BCC President laments retaliatory crimes after yesterday’s murder

 


NASSAU, BAHAMAS – Following yesterday’s double murder outside the Sandilands Rehabilitation Center (SRC) on Fox Hill Road, which police have categorized as a retaliation shooting, President of The Bahamas Christian Council (BCC), Bishop Delton Fernander questioned whether aggressive or gang retaliation was on the rise.

In an interview with Eyewitness News on Monday, Fernander lamented that there is definitely a tremendous amount of retaliation going on.

“People aren’t able to solve their matters through conversations and what is happening now, it seems as though people aren’t waiting for police to settle matters and are taking matters into their own hands,” he said.

Monday’s double murder of a young mother and father came on the heels of a violent brawl at a local pizza parlour and also followed a string of what police believe were retaliation killings in the Bain and Grants Town community back in October.

Fernander said the spate of retaliatory crime seems to stem from a lack of respect for authority and a breakdown in the socialization process.

“We need to understand how are we prepared to deal with stress and crisis in all forms and [in]other instances where persons have weapons they need to get to the point where they will not kill others over matters that are very trivial,” he said.

“There seems to be a growing number of persons who don’t understand what is appropriate behaviour and what is the right response. There is an apparent breakdown in the country’s moral fibre.”

Fernander opined that influence from abroad continues to play a huge role in a shift in Bahamian culture and a lack of rationalization.

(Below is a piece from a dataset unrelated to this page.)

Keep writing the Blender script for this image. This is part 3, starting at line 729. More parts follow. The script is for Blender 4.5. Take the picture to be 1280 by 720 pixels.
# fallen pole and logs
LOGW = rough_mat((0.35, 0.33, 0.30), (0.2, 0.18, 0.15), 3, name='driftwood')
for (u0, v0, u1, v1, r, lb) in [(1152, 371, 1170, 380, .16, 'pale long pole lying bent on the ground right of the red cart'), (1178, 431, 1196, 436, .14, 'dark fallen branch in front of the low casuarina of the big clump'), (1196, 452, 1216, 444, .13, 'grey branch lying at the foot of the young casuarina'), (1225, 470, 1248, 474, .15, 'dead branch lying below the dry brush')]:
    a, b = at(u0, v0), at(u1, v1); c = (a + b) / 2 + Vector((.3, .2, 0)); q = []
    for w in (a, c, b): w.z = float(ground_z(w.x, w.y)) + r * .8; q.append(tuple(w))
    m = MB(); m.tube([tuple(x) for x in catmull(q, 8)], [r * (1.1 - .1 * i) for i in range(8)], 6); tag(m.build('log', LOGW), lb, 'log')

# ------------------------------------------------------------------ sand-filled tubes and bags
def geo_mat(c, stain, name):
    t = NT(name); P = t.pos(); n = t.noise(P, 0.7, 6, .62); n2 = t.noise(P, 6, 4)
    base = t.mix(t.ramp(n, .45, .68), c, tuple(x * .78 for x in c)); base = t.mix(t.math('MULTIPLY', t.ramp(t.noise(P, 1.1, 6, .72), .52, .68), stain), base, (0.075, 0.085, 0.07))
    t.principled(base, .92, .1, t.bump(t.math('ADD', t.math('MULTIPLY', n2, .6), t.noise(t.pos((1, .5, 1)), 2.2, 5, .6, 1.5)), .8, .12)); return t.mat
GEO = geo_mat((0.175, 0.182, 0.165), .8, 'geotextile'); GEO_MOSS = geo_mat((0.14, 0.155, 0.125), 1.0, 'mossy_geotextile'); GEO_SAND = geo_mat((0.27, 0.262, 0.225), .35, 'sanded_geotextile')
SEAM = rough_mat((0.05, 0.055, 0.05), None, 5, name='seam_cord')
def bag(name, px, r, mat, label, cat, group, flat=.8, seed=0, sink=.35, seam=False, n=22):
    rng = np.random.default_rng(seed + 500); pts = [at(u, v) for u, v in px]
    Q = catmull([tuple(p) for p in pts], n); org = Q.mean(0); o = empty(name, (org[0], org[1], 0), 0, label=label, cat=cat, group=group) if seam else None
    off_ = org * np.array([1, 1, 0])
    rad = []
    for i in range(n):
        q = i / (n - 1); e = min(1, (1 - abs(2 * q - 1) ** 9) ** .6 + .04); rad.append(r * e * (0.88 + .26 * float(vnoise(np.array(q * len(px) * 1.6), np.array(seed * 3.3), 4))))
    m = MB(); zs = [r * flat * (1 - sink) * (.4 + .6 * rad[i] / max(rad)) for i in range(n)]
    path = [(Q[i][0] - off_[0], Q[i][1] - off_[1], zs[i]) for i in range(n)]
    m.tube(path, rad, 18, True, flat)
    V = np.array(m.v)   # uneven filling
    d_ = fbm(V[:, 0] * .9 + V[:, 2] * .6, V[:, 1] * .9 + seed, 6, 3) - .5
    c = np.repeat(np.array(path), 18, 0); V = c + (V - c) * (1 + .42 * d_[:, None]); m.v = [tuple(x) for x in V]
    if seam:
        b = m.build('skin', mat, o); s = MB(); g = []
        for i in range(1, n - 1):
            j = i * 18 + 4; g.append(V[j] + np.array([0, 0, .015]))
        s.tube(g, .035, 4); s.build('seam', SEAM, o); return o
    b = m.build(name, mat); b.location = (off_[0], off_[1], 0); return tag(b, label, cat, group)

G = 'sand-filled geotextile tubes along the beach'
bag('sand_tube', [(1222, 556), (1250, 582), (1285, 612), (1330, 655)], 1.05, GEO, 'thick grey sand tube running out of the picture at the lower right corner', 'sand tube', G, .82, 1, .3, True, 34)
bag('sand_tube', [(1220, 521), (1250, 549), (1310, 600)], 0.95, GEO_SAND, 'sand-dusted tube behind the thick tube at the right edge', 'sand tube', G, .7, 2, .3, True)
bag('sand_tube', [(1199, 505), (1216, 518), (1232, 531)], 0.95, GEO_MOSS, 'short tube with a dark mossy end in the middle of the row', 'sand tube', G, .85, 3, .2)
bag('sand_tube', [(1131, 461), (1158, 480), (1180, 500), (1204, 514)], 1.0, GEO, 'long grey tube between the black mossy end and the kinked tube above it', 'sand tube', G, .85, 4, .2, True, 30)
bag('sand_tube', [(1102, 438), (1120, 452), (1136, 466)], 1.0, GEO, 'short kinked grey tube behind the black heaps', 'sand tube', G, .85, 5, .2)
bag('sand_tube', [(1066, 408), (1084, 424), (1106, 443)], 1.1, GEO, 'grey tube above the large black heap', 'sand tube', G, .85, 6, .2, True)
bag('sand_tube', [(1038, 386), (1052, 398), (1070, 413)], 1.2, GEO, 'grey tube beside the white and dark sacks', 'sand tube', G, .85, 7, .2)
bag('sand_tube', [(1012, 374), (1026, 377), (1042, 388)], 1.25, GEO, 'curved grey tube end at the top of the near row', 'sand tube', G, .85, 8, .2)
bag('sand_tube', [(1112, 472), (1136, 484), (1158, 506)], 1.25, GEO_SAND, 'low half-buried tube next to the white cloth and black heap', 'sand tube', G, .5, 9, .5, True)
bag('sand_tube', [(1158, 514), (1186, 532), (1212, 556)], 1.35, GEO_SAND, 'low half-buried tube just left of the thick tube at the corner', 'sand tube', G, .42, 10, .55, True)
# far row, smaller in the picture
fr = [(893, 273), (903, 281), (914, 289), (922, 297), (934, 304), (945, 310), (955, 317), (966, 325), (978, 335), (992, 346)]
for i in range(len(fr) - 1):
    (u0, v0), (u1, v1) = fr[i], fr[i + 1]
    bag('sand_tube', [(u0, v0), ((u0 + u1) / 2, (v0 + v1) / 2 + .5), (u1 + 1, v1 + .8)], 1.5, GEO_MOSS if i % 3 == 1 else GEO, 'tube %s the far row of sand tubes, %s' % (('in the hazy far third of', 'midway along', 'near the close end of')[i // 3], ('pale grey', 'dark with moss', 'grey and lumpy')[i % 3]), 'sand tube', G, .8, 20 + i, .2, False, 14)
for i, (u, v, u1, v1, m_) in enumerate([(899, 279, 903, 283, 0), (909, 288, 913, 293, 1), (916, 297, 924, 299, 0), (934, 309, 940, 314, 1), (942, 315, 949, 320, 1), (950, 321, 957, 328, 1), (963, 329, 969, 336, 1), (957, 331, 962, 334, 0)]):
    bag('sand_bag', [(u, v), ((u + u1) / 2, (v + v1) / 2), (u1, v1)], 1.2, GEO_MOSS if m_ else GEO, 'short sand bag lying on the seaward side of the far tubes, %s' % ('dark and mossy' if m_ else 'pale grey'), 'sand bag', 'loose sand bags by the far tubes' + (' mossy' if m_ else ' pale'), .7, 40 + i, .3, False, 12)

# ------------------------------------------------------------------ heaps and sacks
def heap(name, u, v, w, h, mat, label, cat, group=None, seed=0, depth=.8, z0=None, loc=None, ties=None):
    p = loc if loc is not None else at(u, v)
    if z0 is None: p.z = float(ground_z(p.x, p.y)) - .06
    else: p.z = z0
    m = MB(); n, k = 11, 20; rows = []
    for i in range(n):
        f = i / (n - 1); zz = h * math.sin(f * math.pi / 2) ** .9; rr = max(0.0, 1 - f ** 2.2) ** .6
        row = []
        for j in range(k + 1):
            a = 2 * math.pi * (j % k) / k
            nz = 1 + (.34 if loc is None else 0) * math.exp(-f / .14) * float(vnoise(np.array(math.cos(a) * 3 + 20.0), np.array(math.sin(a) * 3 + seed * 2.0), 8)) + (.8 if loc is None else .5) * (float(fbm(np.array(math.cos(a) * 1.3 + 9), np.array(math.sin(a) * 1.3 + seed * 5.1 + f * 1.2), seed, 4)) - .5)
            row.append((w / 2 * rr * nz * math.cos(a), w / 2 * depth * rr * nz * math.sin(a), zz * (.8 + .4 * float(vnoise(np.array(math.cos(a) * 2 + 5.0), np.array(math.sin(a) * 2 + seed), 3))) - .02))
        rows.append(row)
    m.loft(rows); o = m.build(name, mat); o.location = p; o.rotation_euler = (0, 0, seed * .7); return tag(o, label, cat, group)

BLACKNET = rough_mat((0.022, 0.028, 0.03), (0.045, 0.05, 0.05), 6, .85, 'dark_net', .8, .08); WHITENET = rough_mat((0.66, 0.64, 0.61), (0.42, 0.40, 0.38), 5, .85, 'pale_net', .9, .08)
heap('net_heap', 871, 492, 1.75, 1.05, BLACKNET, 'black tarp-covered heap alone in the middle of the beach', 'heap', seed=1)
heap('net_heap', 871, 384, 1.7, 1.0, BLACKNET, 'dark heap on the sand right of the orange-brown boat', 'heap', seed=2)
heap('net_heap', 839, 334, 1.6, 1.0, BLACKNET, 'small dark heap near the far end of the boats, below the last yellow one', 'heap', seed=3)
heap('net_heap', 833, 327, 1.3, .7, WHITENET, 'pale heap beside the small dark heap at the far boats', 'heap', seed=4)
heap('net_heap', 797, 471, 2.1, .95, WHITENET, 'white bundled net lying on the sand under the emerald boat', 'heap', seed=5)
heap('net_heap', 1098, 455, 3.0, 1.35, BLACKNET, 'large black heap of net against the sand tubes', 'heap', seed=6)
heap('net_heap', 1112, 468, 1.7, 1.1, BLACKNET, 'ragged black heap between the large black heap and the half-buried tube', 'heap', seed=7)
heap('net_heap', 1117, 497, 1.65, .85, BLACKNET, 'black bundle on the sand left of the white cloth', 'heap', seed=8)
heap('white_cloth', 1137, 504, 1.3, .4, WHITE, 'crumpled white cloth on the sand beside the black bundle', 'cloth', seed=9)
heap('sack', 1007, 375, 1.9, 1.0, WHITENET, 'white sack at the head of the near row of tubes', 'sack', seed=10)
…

“I think we have been watching our neighbours from Canada and America and there is a trend around the world that things are changing,” he said.

“If we look at ourselves we really can realize that we need to stop and work on an entire generation.”

Fernander said the change must start at home within the family structure.

“We definitely have homes that are not doing a good job at socializing our children. There may be many situations where one generation adopts the parenting skills from another generation and in some cases,  they may not be the best types of parenting methods; so there is a need for review and a shift in culture and mindset so that we can begin to rebuild our communities,” he said.

Fernander said the church continues to do what it can to assist with reshaping communities.